From the second verse, Rihanna and her boyfriend are seen happily running amok in a supermarket, pushing each other in a shopping cart and spraying canned drinks at each other. This scene is interrupted with Rihanna in a Pontiac Trans Am outside with her boyfriend who begins to recklessly drive in circles, resulting in Rihanna asking him to stop the car which ensues into an argument between the pair. The video then progressively shows the couple experiencing mounting difficulties in their relationship. Rihanna removes herself from the car and returns moments later where we see her boyfriend grab her chin to look at him, suggesting that he is domestically violent towards her. During the final chorus Rihanna can be seen vomiting what appears to be pink and white streamers; she is also seen passed out on the street while her boyfriend tries to revive her. In another scene, Rihanna is seen lying on a couch while her boyfriend tattoos the word 'MINE' on her backside. Eventually, Rihanna decides to leave her boyfriend after finding him passed out on the floor of his apartment - and most likely due to the previous events shown throughout the video. The clip ends with Rihanna curled up in the corner of a room, crying.[106][107][108]

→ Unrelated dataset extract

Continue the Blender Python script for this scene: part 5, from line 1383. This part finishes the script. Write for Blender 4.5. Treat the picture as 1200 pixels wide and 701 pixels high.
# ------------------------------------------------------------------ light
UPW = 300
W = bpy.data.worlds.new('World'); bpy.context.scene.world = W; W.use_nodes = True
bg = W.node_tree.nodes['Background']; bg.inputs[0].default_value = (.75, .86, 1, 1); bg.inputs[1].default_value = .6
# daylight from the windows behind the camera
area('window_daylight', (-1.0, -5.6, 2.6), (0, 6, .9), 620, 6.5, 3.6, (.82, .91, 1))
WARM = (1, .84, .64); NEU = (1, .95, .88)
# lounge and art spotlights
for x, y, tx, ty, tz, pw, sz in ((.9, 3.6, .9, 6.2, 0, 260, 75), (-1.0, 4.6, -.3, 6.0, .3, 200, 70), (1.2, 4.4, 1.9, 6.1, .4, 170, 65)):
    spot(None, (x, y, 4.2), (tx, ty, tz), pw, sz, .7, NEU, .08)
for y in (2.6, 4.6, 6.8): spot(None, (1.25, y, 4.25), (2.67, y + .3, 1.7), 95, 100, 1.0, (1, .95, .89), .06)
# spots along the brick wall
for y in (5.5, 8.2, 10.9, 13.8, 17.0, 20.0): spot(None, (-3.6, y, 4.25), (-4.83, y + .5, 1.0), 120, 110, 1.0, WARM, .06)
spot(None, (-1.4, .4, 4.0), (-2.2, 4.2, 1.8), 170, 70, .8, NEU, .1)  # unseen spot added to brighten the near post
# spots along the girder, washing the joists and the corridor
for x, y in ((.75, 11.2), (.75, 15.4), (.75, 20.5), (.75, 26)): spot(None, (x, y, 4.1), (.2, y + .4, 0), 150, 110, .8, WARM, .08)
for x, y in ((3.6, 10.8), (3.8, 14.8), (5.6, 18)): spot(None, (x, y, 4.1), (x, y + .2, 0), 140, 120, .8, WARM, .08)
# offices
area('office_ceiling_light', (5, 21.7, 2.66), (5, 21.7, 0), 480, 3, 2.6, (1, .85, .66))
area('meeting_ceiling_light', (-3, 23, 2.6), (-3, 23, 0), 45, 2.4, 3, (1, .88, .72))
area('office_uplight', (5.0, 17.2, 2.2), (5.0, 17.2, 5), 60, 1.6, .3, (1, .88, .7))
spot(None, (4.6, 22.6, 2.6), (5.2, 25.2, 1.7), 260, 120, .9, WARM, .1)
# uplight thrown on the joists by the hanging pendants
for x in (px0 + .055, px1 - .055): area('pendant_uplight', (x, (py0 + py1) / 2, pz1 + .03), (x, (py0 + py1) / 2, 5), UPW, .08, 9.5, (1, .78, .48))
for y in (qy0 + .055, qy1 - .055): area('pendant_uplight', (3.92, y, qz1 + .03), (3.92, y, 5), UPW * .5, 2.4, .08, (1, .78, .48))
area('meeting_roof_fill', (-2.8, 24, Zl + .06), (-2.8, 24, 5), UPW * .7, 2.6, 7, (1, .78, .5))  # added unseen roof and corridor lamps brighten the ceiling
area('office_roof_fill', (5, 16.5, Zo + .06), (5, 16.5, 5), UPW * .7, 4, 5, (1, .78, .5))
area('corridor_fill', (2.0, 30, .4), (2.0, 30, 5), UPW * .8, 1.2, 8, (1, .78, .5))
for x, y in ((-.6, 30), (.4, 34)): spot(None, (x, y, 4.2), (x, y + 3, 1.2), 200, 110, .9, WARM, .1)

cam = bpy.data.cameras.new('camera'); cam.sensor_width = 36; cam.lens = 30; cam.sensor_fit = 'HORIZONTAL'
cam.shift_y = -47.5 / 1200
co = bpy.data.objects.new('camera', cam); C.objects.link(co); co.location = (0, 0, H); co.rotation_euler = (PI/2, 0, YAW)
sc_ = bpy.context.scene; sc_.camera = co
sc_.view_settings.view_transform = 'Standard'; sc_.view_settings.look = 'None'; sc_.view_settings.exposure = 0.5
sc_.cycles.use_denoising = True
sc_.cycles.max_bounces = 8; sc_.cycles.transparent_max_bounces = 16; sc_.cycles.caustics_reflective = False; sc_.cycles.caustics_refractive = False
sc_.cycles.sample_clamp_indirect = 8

The video generated controversy for its depiction of violence and drug use, as well as for Rihanna's removal of her clothes during filming.[109] One journalist wrote, "The song is probably one of the most talked about in the country following the Barbadian being told to 'find God' after running naked through a Northern Irish farmer's field."[110] It was described as a "disgrace" by an anti-rape campaigner,[111] and Christian commenters worried about the effects of the video and that "Rihanna is damaging the moral and self-worth of young impressionable teens."[112] However, The Guardian praised the video for being different in its time period and called it "a very British music video", comparing it to UK TV series, Skins.[113] The video won a Grammy Award for 'Best Short-Form Music Video. As of January 2015, Billboard named the video as the second best music video of the 2010s (so far).[114]